Pretending is something we all do, no matter our age, to escape reality. As we get older we call it denial, but it serves the same purpose even if it’s not played the same way. When your young all it takes to pretend is a stick. That stick can be a samurai sword, a fairy princess wand, a walking cane, a baseball bat, or a rapid-fire bazooka. Sticks aren’t the only portal for play, but it’s one of the best illustrations of how simple it is for kids to be entertained. Other childhood favorites include giving voices to stuffed animals, building forts out of pillows, and re-enacting epic battles with action figures.

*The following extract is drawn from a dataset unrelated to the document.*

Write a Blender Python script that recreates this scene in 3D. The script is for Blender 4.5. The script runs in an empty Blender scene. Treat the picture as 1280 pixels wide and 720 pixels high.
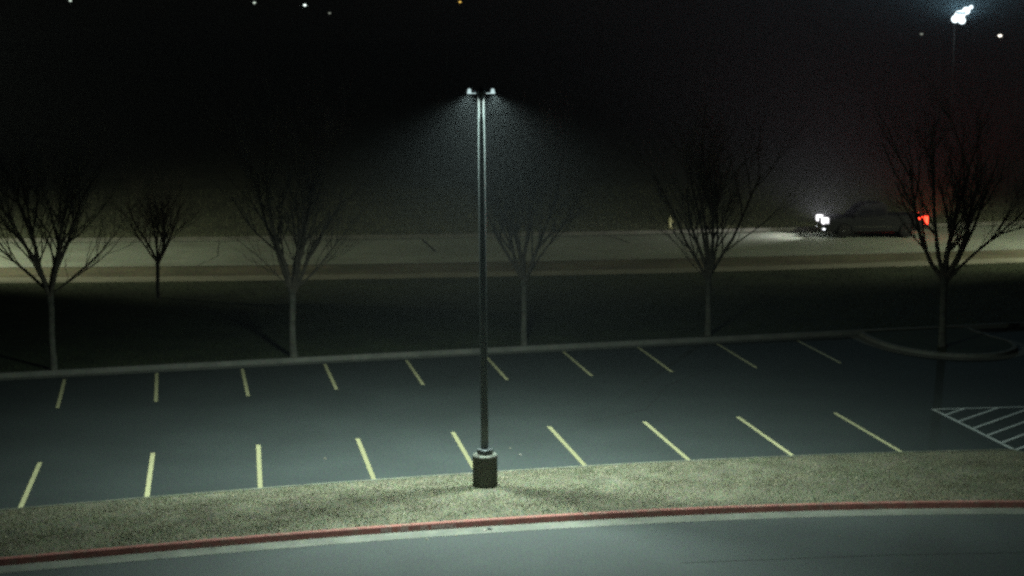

Most of the best pretend games didn’t require anything but imagination. Just picking a character from one of your favorite fantasies led you to an adventure. You could be a lion, a cowboy, a firefighter, a knight, a princess, a witch, the list goes on and on. Young boys usually prefer actiony games, like policeman or ninja, while young girls played endless hours of ‘House’ in their plastic kitchens. More often than not, kids were willing to drop their fears of cooties just long enough to play together in their make-believe jungles or spaceships. Somewhere along the mutual understandings that children share, the story bounced along with no plot or reason, just pointless fun. Over the course of puberty we loose this part of us that pretends, and let others do it for us, by watching movies, playing video games, or reading books. As our juvenile years drift away, we shift our energy into more productive ports than thinking we’re a pirate alien that crash-landed on Neptune. Most of us would like to have one last play date with our imaginations, and see what our matured minds could think of for our next perilous adventure, but we are content to let it stay where we left it; in the glory days of our youth.